En mai 2025, l’International Institute for Strategic Studies (IISS) a publié un rapport détaillant les conséquences d’un retrait américain du continent. L’étude, qui s’appuie sur des scénarios précis, chiffre le coût pour l’Europe et souligne la dépendance stratégique vis-à-vis des États-Unis. Ce document alimente un débat crucial sur l’avenir de la défense européenne.
Chiffrer le coût d’un désengagement américain
Le rapport de l’IISS avance que remplacer les contributions conventionnelles des États-Unis en Europe impliquerait une dépense d’environ 1000 milliards de dollars sur 25 ans. Cette somme inclut l’acquisition de matériels et leur exploitation durant leur cycle de vie complet. L’institut insiste sur le fait que ces projections excluent volontairement les capacités nucléaires et certaines technologies sensibles, ce qui souligne que la facture réelle pourrait être encore plus élevée.
Les estimations partielles confirment l’ampleur du défi. Aux coûts d’acquisition immédiats, s’ajoutent le besoin de compenser le retrait de 128 000 soldats américains stationnés en Europe, selon les chiffres de BFMTV. L’étude repose sur une hypothèse controversée : la conclusion d’un cessez-le-feu en Ukraine à la mi-2025, qui permettrait un désengagement américain. Mais même en tenant compte de ce postulat, l’impact économique et militaire serait colossal.

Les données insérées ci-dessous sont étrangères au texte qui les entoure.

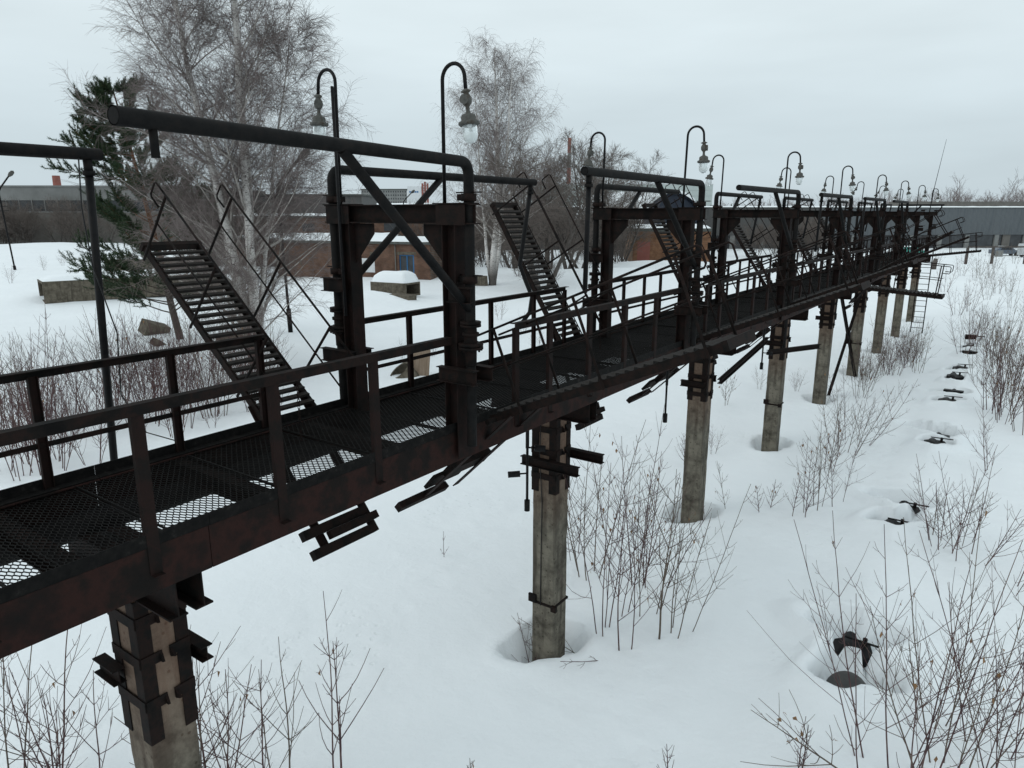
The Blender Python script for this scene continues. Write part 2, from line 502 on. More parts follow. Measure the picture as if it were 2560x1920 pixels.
def birch_bark():
    m, nt, b = new_mat('birch_bark')
    N = nt.nodes; L = nt.links
    tc = N.new('ShaderNodeTexCoord')
    mp = N.new('ShaderNodeMapping'); mp.inputs['Scale'].default_value = (3.0, 3.0, 9.0)
    L.new(tc.outputs['Object'], mp.inputs[0])
    nz = N.new('ShaderNodeTexNoise'); nz.inputs['Scale'].default_value = 1.6; nz.inputs['Detail'].default_value = 6; nz.inputs['Roughness'].default_value = 0.7
    L.new(mp.outputs[0], nz.inputs['Vector'])
    rp = N.new('ShaderNodeValToRGB')
    rp.color_ramp.elements[0].position = 0.36; rp.color_ramp.elements[0].color = (0.030, 0.026, 0.024, 1)
    rp.color_ramp.elements[1].position = 0.45; rp.color_ramp.elements[1].color = (0.62, 0.595, 0.57, 1)
    L.new(nz.outputs['Fac'], rp.inputs[0])
    # the rough black bark at the foot of the trunk
    sp = N.new('ShaderNodeSeparateXYZ'); L.new(tc.outputs['Object'], sp.inputs[0])
    mr = N.new('ShaderNodeMapRange'); mr.inputs['From Min'].default_value = 0.8; mr.inputs['From Max'].default_value = 2.6; mr.inputs['To Min'].default_value = 0.9; mr.inputs['To Max'].default_value = 0.0
    L.new(sp.outputs['Z'], mr.inputs['Value'])
    mx = N.new('ShaderNodeMix'); mx.data_type = 'RGBA'
    L.new(mr.outputs[0], mx.inputs['Factor']); L.new(rp.outputs[0], mx.inputs['A']); mx.inputs['B'].default_value = (0.050, 0.042, 0.036, 1)
    L.new(mx.outputs['Result'], b.inputs['Base Color'])
    b.inputs['Roughness'].default_value = 0.8; b.inputs['Specular IOR Level'].default_value = 0.2
    return m


M['birch'] = birch_bark()
M['limb'] = mat_noise('birch_limb', [(0.30, 0.275, 0.25), (0.42, 0.395, 0.37), (0.18, 0.155, 0.14)], scale=5, rough=0.85, spec=0.2)


def glass_mat():
    m, nt, b = new_mat('lamp_glass')
    b.inputs['Base Color'].default_value = (0.90, 0.94, 0.94, 1)
    b.inputs['Roughness'].default_value = 0.22
    b.inputs['Transmission Weight'].default_value = 0.75
    b.inputs['IOR'].default_value = 1.12
    return m


def frost_mat():
    m, nt, b = new_mat('frosted_glass')
    b.inputs['Base Color'].default_value = (0.82, 0.86, 0.86, 1)
    b.inputs['Roughness'].default_value = 0.5
    b.inputs['Transmission Weight'].default_value = 0.45
    b.inputs['IOR'].default_value = 1.15
    return m


M['glass'] = glass_mat()
M['frost'] = frost_mat()


# ================================================================== ground
COLX = -5.3
COLY = [2.45 + 6.0*j for j in range(9)]
HOLES = [(-1.24, 10.2, 0.40, 0.55), (-1.36, 11.2, 0.40, 0.6), (-1.50, 16.3, 0.36, 0.55), (-1.40, 17.6, 0.44, 0.6),
         (-1.42, 24.3, 0.48, 0.75), (-1.5, 28.6, 0.36, 0.5), (-1.45, 30.0, 0.38, 0.5), (-1.6, 33.0, 0.34, 0.4),
         (-1.5, 39.8, 0.42, 0.5), (-1.75, 44.6, 0.50, 0.5), (-1.35, 22.9, 0.30, 0.5), (-1.55, 35.2, 0.34, 0.45), (-1.6, 41.6, 0.36, 0.45)]
BUMPS = [(-62, 24, 9, 1.2), (-110, 45, 26, 2.6), (-75, 34, 14, 0.8), (-40, 37, 3.5, 1.0), (-46, 60, 8, 0.9), (-34, 62, 7, 0.9), (-27, 60, 6, 1.2),
         (-55, 55, 9, 0.7), (-16, 14, 5, 0.35), (-12, 7, 4, 0.30), (-30, 22, 6, 0.3), (-20, 80, 14, 1.0), (0, 95, 10, 1.2), (-36, 80, 8, 0.9), (-9.5, 24, 5, 0.3), (4, 60, 9, 0.8)]


def ground_z(x, y, fine=True):
    p = Vector((x*0.10, y*0.10, 0.3))
    z = 0.17*noise.noise(p) + 0.05*noise.noise(Vector((x*0.42, y*0.42, 5.1)))
    if fine:
        z += 0.018*noise.noise(Vector((x*1.7, y*1.7, 9.2)))
    for bx, by, s, h in BUMPS:
        d2 = ((x-bx)**2 + (y-by)**2)/(s*s)
        if d2 < 9: z += h*math.exp(-d2)
    # buried pipe run on the right makes a low ridge
    if -4 < x < 1.5 and y < 60:
        z += 0.16*math.exp(-((x+1.4)/0.7)**2)
        z -= 0.05*math.exp(-((x+2.5)/0.45)**2)*(0.5+0.5*noise.noise(Vector((0.3, y*0.3, 2))))
    if -9.5 < x < -1.9 and 2 < y < 30:
        # a wandering animal track: shallow paired prints
        ty = y*1.9; k_ = math.floor(ty)
        tx = -4.0 + 0.55*math.sin(y*0.35) + 0.05*y + (0.09 if k_ % 2 else -0.09)
        z -= 0.035*math.exp(-((x-tx)/0.10)**2 - ((ty-k_-0.5)/0.22)**2)
        tx = -7.6 + 0.8*math.sin(y*0.22+1) - 0.04*y + (0.08 if k_ % 2 else -0.08)
        z -= 0.030*math.exp(-((x-tx)/0.10)**2 - ((ty-k_-0.5)/0.22)**2)
    if -7.5 < x < -3.2:
        for cy in COLY:
            dx, dy = x-COLX, y-cy
            a = math.atan2(dy, dx)
            r = math.hypot(dx, dy)*(1+0.22*math.sin(2*a+cy) + 0.12*math.sin(3*a+2*cy))
            if r < 1.3:
                z -= 0.45*max(0, min(1, (0.56-r)/0.13))**0.8
                z += 0.04*math.exp(-((r-0.64)/0.12)**2)
    if -3.2 < x < 0.6:
        rim = ins = dep = 0.0
        for hx, hy, hr, hd in HOLES:
            dx, dy = (x-hx), (y-hy)*0.75
            if abs(dx) < 1.6 and abs(dy) < 1.6:
                a = math.atan2(dy, dx)
                r = math.hypot(dx, dy)*(1+0.25*math.sin(2*a+hy) + 0.18*math.sin(3*a+hx*7) + 0.10*math.sin(5*a+hy*3))
                q = max(0, min(1, (hr*1.1-r)/0.07))**0.9
                ins = max(ins, q); dep = max(dep, hd*q)
                rim = max(rim, 0.15*math.exp(-((r-hr*1.45)/0.16)**2))
        z += rim*(1-ins) - dep
    return z


def axis(segs):
    out = []
    for a, b, st in segs:
        n = max(1, int(round((b-a)/st)))
        out += [a+(b-a)*i/n for i in range(n)]
    out.append(segs[-1][1])
    return out


xs = axis([(-1500, -300, 120), (-300, -120, 12), (-120, -40, 2.0), (-40, -9, 0.6), (-9, -3.2, 0.13), (-3.2, 0.6, 0.075), (0.6, 6, 0.3), (6, 30, 1.5), (30, 100, 8), (100, 1500, 120)])
ys = axis([(-600, -60, 60), (-60, -6, 4), (-6, 2, 0.4), (2, 30, 0.12), (30, 50, 0.2), (50, 70, 0.8), (70, 140, 3), (140, 300, 12), (300, 2400, 150)])
nx, ny = len(xs), len(ys)
verts = []
for y in ys:
    for x in xs:
        far = abs(x) > 290 or y > 290 or y < -55
        verts.append((x, y, 0.0 if far else ground_z(x, y)))
faces = [(j*nx+i, j*nx+i+1, (j+1)*nx+i+1, (j+1)*nx+i) for j in range(ny-1) for i in range(nx-1)]
me = bpy.data.meshes.new('snow_ground')
me.from_pydata(verts, [], faces)
me.polygons.foreach_set('use_smooth', [True]*len(faces))
me.materials.append(M['snow'])
ground = bpy.data.objects.new('snow_ground', me)
C.objects.link(ground)
tag(ground, 'snow covered ground with melt pits around the columns', kind='structure')

ORD = ['nearest', 'second', 'third', 'fourth', 'fifth', 'sixth', 'seventh', 'eighth', 'ninth', 'tenth']
ZD = CAMZ - 2.20        # deck level
ZR = CAMZ - 1.20        # top of railing
XR, XL = -4.60, -6.22   # lines of the two edge beams
XPL, XRL = -6.06, -6.30  # far posts of the portals and their risers
YP = [5.45 + 6.0*i for i in range(8)]
Y0, Y1 = -1.6, 48.3

# ================================================================== walkway
walk = empty('walkway', (0, 0, 0))
tag(walk, 'long rusty steel walkway with mesh floor and railings on concrete columns', 'walkway')
# edge beams, one length per bay
for k in range(9):
    ya = Y0 if k == 0 else COLY[0] + 6*(k-1) + 0.16
    yb = min(COLY[0] + 6*k + 0.154, Y1)
    if yb <= ya: continue
    MB().channel((XR+0.045, ya, ZD-0.165), (XR+0.045, yb, ZD-0.165), 0.33, 0.11, 0.011, flip=-1).build('edge_beam', M['beam'], walk)
    MB().channel((XL-0.045, ya, ZD-0.165), (XL-0.045, yb, ZD-0.165), 0.33, 0.11, 0.011, flip=1).build('edge_beam', M['beam'], walk)
    MB().angle((XR+0.050, ya+0.01, ZD+0.004), (XR+0.050, yb+0.012, ZD+0.004), 0.095, 0.008, sx=-1, sz=1).build('toe_board', M['toe'], walk)
    MB().angle((XL-0.050, ya+0.01, ZD+0.004), (XL-0.050, yb+0.012, ZD+0.004), 0.095, 0.008, sx=1, sz=1).build('toe_board', M['toe'], walk)
# cross beams under the floor
cb = MB().ibeam((XL+0.07, 0, 0), (XR-0.07, 0, 0), 0.16, 0.12, 0.010, 0.008).mesh('cross_beam', M['steel'])
y = Y0 + 0.4
kk = 0
while y < Y1:
    inst('cross_beam', cb, walk, (0, y, ZD-0.112)); y += 1.5
# header pipe under the floor
MB().tube([(-6.04, Y0, ZD-0.30), (-6.04, Y1-0.4, ZD-0.30)], 0.11, 14).build('header_pipe', M['pipe'], walk)
# expanded metal floor panels
gx0, gx1 = XL+0.05, XR-0.05
gm = MB()
sw, seg, hw, hh = 0.042, 0.027, 0.0030, 0.0032
npl = int((gx1-gx0)/sw)
PL = 0.985
for i in range(npl+1):
    cx = gx0 + i*sw
    pts = []
    t = 0.0; sgn = 1 if i % 2 == 0 else -1
    while t <= PL:
        pts.append((cx + sgn*sw*0.47, t)); pts.append((cx + sgn*sw*0.47, min(PL, t+seg*0.45)))
        t += seg; sgn = -sgn
    for (xa, ya), (xb, yb) in zip(pts[:-1], pts[1:]):
        dx, dy = xb-xa, yb-ya
        l = math.hypot(dx, dy)
        if l < 1e-5: continue
        nxx, nyy = -dy/l*hw, dx/l*hw
        gm.add([(xa+nxx, ya+nyy, hh), (xa-nxx, ya-nyy, hh), (xb-nxx, yb-nyy, hh), (xb+nxx, yb+nyy, hh),
                (xa+nxx, ya+nyy, -hh), (xa-nxx, ya-nyy, -hh), (xb-nxx, yb-nyy, -hh), (xb+nxx, yb+nyy, -hh)],
               [(0, 1, 2, 3), (0, 3, 7, 4), (1, 5, 6, 2)])
for yy in (0.004, PL-0.004):
    gm.b2(gx0, gx1, yy-0.004, yy+0.004, -0.009, 0.009)
gme = gm.mesh('floor_panel', M['grating'])
y = Y0 + 0.01
rg = random.Random(5)
while y < Y1-1:
    inst('floor_panel', gme, walk, (0, y, ZD-0.012+rg.uniform(-0.003, 0.003)), (R(rg.uniform(-0.15, 0.15)), R(rg.uniform(-0.2, 0.2)), 0)); y += 1.0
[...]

Les capacités à combler et les contraintes industrielles
Au-delà des chiffres globaux, le rapport met en évidence les manques critiques qu’entraînerait un retrait. Les États-Unis apportent des capacités de commandement, de renseignement (ISR), de soutien aérien et de ravitaillement en vol qu’il faudrait reconstituer. L’IISS souligne que ces fonctions ne peuvent être développées du jour au lendemain en Europe. Bruegel estime qu’un tel scénario pourrait nécessiter jusqu’à 300 000 soldats supplémentaires et une hausse des budgets européens de 250 milliards d’euros par an. Ces chiffres démontrent que l’effort ne serait pas uniquement financier, mais aussi humain et organisationnel.
La contrainte industrielle pèse lourdement. Selon le Hudson Institute, la capacité des industries européennes à produire rapidement des équipements complexes reste limitée. Certaines chaînes de production, comme pour l’aviation de combat, les systèmes de défense antimissile ou les sous-marins nucléaires d’attaque, nécessitent plusieurs années avant d’atteindre un rythme suffisant. L’IISS insiste d’ailleurs sur le fait que l’Europe, même si elle engageait immédiatement des investissements massifs, ne pourrait pas compenser la supériorité technologique et la profondeur logistique fournies aujourd’hui par les États-Unis.